▶ Data lines
═══

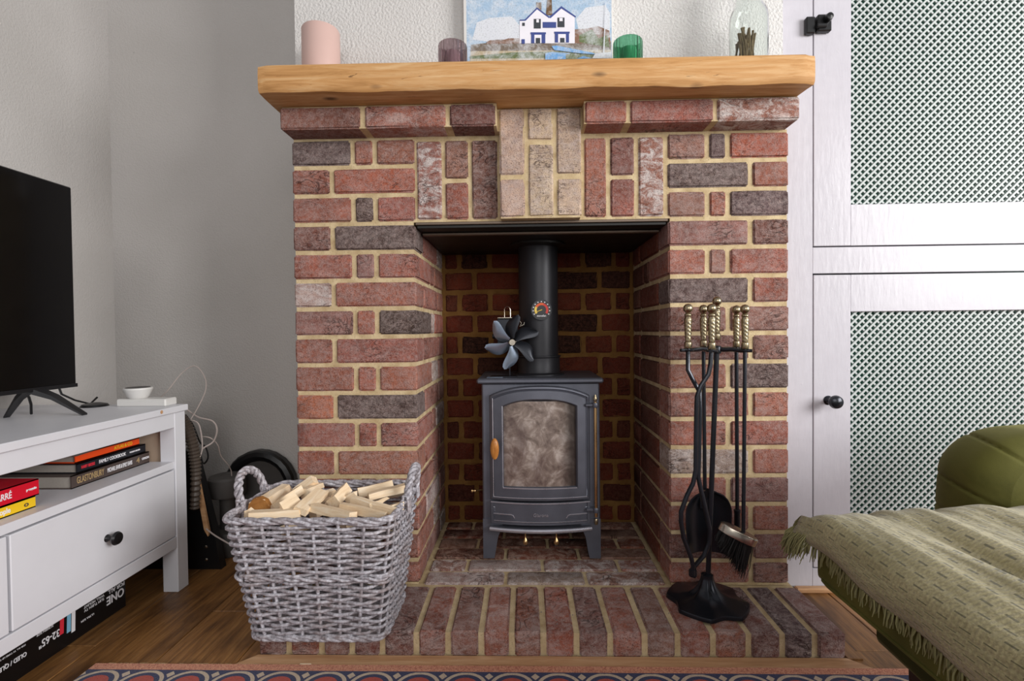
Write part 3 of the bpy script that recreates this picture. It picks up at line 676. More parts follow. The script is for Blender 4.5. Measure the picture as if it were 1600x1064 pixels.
MB().tube([(-.066, .2, .772), (-.055, .2, .757), (-.060, .2, .748), (-.048, .2, .752), (-.046, .2, .760)], .0008, 6).build('wire', 'steel', fa)
b = MB().box(-.150, -.070, .176, .226, .5948, .598, .001); b.box(-.094, -.090, .200, .215, .598, .68, .001); b.build('base', 'fan_dark', fa)
MB().box(-.160, -.112, .165, .215, .5948, .5965, .0005).build('base_foot', 'fan_blade', fa)
# ================================================================ FIRESIDE TOOLS
SC = Vector((.398, -.088, .06))
sd = thing('fire_tool_stand', SC, 'black cast iron companion stand with scalloped base and brass top on the hearth', 'tool stand')
rot = math.radians(-14)
def base_pt(i, n, f, z):
    a = 2 * math.pi * i / n; q = (a * 8 / (2 * math.pi)) % 1
    lobe = 1.0 - .17 * math.sin(math.pi * q) ** 1.2
    if int(a * 8 / (2 * math.pi)) % 2: lobe = 1.0 - .035 * math.sin(math.pi * q)
    rr = .097 * lobe * f; return (SC.x + rr * math.cos(a + rot), SC.y + rr * math.sin(a + rot), z)
n = 96; rings = [(1.0, .0605), (1.0, .066), (.985, .070), (.93, .0715), (.7, .0745), (.45, .081), (.32, .090), (.22, .104), (.165, .118), (.15, .124), (.15, .130), (.10, .132)]
vs = []
for f, z in rings: vs += [base_pt(i, n, f if f > .4 else f, z) for i in range(n)]
vs_f = [(r * n + i, r * n + (i + 1) % n, (r + 1) * n + (i + 1) % n, (r + 1) * n + i) for r in range(len(rings) - 1) for i in range(n)] + [tuple(range(n))[::-1], tuple(range((len(rings) - 1) * n, len(rings) * n))]
MB().add(vs, vs_f).build('base', 'iron', sd, smooth=50)
TOP = Vector((.4235, -.088, .6925))
MB().tube([SC + Vector((.002, 0, .065)), TOP], .0062, 12).build('pole', 'iron', sd)
def handle(top, name, parent):
    # top = centre of the ball, hangs down 0.1 m
    L_ = [(0, .0115), (.006, .0098), (.0098, .0055), (.0113, 0), (.0098, -.0057), (.006, -.0095), (.0055, -.0115), (.0078, -.0135), (.0085, -.0155), (.0078, -.0175), (.0065, -.019), (.0088, -.025)]
    L_ += [(.0090 - .0022 * (i / 20), -.026 - .050 * i / 20) for i in range(21)] + [(.0062, -.078), (.0085, -.0795), (.0088, -.082), (.0088, -.093), (.0075, -.095)]
    tw = lambda a, h: 1 + (.07 * math.sin(4 * a + h * 700) if -.074 < h < -.030 else 0)
    return MB().lathe(L_, top, 20, 'z', tw).build(name, 'brass', parent, smooth=50)
handle(TOP + Vector((.0, 0, .1085)), 'finial_handle', sd)
HT = [('l', 1075, 482), ('s', 1099, 483), ('t', 1112, 482), ('p', 1150.5, 484), ('b', 1164, 483)]
HY = {'l': -.128, 's': -.048, 't': -.150, 'p': -.045, 'b': -.120}
HP = {k: atY(px, py, HY[k]) for k, px, py in HT}
rg = MB()
hubz = TOP.z - .004
rg.lathe([(.009, 0), (.010, .003), (.010, .016), (.008, .019)], (TOP.x, TOP.y, hubz - .015), 16)
for k, p in HP.items():
    d = Vector((p.x - TOP.x, p.y - TOP.y, 0)); e_ = Vector((TOP.x, TOP.y, 0)) + d
    zt_ = p.z - .0985
    rg.tube([(TOP.x, TOP.y, hubz - .003), (TOP.x + d.x * .25, TOP.y + d.y * .25, hubz - .006), (TOP.x + d.x * .55, TOP.y + d.y * .55, zt_ + .002), (TOP.x + d.x * .85, TOP.y + d.y * .85, zt_), (e_.x + d.x * .25, e_.y + d.y * .25, zt_)], [.006, .006, .005, .005, .004], 8)
    rg.lathe([(.0125, -.002), (.0135, 0), (.0125, .002)], (p.x, p.y, zt_), 16)
rg.build('hanger_ring', 'iron', sd)
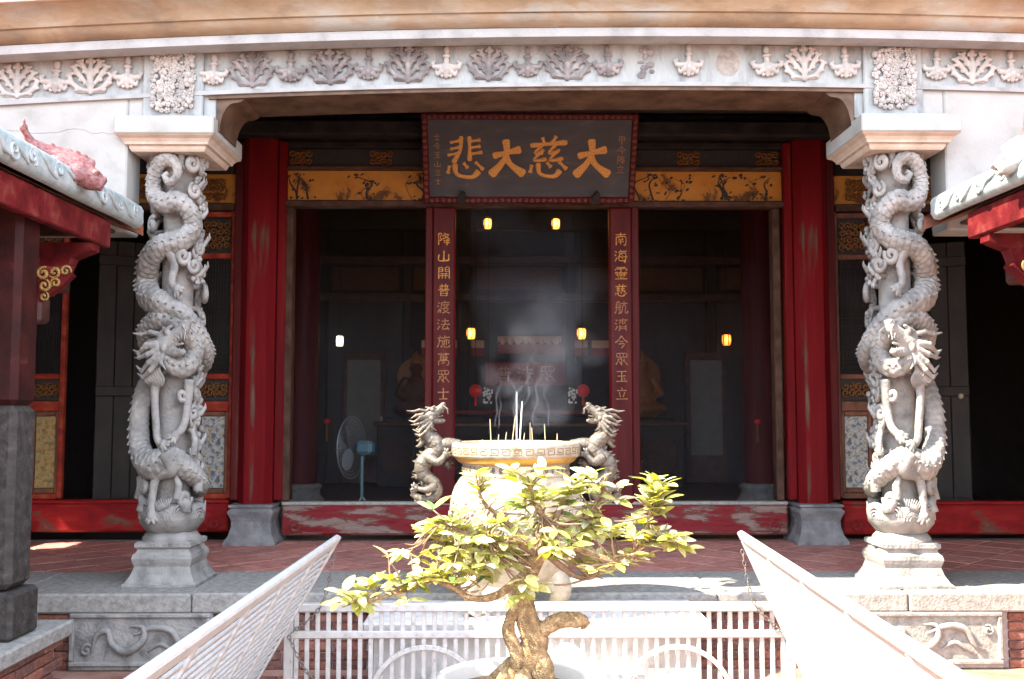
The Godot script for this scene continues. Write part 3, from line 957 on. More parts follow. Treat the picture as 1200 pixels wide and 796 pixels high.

═══

▶ Work to do
Quote the material in full and exactly; do not carry over its pictures.

▶ Response
Write part 3 of the bpy script that recreates this picture. It picks up at line 676. More parts follow. The script is for Blender 4.5. Measure the picture as if it were 1600x1064 pixels.
MB().tube([(-.066, .2, .772), (-.055, .2, .757), (-.060, .2, .748), (-.048, .2, .752), (-.046, .2, .760)], .0008, 6).build('wire', 'steel', fa)
b = MB().box(-.150, -.070, .176, .226, .5948, .598, .001); b.box(-.094, -.090, .200, .215, .598, .68, .001); b.build('base', 'fan_dark', fa)
MB().box(-.160, -.112, .165, .215, .5948, .5965, .0005).build('base_foot', 'fan_blade', fa)
# ================================================================ FIRESIDE TOOLS
SC = Vector((.398, -.088, .06))
sd = thing('fire_tool_stand', SC, 'black cast iron companion stand with scalloped base and brass top on the hearth', 'tool stand')
rot = math.radians(-14)
def base_pt(i, n, f, z):
    a = 2 * math.pi * i / n; q = (a * 8 / (2 * math.pi)) % 1
    lobe = 1.0 - .17 * math.sin(math.pi * q) ** 1.2
    if int(a * 8 / (2 * math.pi)) % 2: lobe = 1.0 - .035 * math.sin(math.pi * q)
    rr = .097 * lobe * f; return (SC.x + rr * math.cos(a + rot), SC.y + rr * math.sin(a + rot), z)
n = 96; rings = [(1.0, .0605), (1.0, .066), (.985, .070), (.93, .0715), (.7, .0745), (.45, .081), (.32, .090), (.22, .104), (.165, .118), (.15, .124), (.15, .130), (.10, .132)]
vs = []
for f, z in rings: vs += [base_pt(i, n, f if f > .4 else f, z) for i in range(n)]
vs_f = [(r * n + i, r * n + (i + 1) % n, (r + 1) * n + (i + 1) % n, (r + 1) * n + i) for r in range(len(rings) - 1) for i in range(n)] + [tuple(range(n))[::-1], tuple(range((len(rings) - 1) * n, len(rings) * n))]
MB().add(vs, vs_f).build('base', 'iron', sd, smooth=50)
TOP = Vector((.4235, -.088, .6925))
MB().tube([SC + Vector((.002, 0, .065)), TOP], .0062, 12).build('pole', 'iron', sd)
def handle(top, name, parent):
    # top = centre of the ball, hangs down 0.1 m
    L_ = [(0, .0115), (.006, .0098), (.0098, .0055), (.0113, 0), (.0098, -.0057), (.006, -.0095), (.0055, -.0115), (.0078, -.0135), (.0085, -.0155), (.0078, -.0175), (.0065, -.019), (.0088, -.025)]
    L_ += [(.0090 - .0022 * (i / 20), -.026 - .050 * i / 20) for i in range(21)] + [(.0062, -.078), (.0085, -.0795), (.0088, -.082), (.0088, -.093), (.0075, -.095)]
    tw = lambda a, h: 1 + (.07 * math.sin(4 * a + h * 700) if -.074 < h < -.030 else 0)
    return MB().lathe(L_, top, 20, 'z', tw).build(name, 'brass', parent, smooth=50)
handle(TOP + Vector((.0, 0, .1085)), 'finial_handle', sd)
HT = [('l', 1075, 482), ('s', 1099, 483), ('t', 1112, 482), ('p', 1150.5, 484), ('b', 1164, 483)]
HY = {'l': -.128, 's': -.048, 't': -.150, 'p': -.045, 'b': -.120}
HP = {k: atY(px, py, HY[k]) for k, px, py in HT}
rg = MB()
hubz = TOP.z - .004
rg.lathe([(.009, 0), (.010, .003), (.010, .016), (.008, .019)], (TOP.x, TOP.y, hubz - .015), 16)
for k, p in HP.items():
    d = Vector((p.x - TOP.x, p.y - TOP.y, 0)); e_ = Vector((TOP.x, TOP.y, 0)) + d
    zt_ = p.z - .0985
    rg.tube([(TOP.x, TOP.y, hubz - .003), (TOP.x + d.x * .25, TOP.y + d.y * .25, hubz - .006), (TOP.x + d.x * .55, TOP.y + d.y * .55, zt_ + .002), (TOP.x + d.x * .85, TOP.y + d.y * .85, zt_), (e_.x + d.x * .25, e_.y + d.y * .25, zt_)], [.006, .006, .005, .005, .004], 8)
    rg.lathe([(.0125, -.002), (.0135, 0), (.0125, .002)], (p.x, p.y, zt_), 16)
rg.build('hanger_ring', 'iron', sd)
The Godot script for this scene continues. Write part 3, from line 957 on. More parts follow. Treat the picture as 1200 pixels wide and 796 pixels high.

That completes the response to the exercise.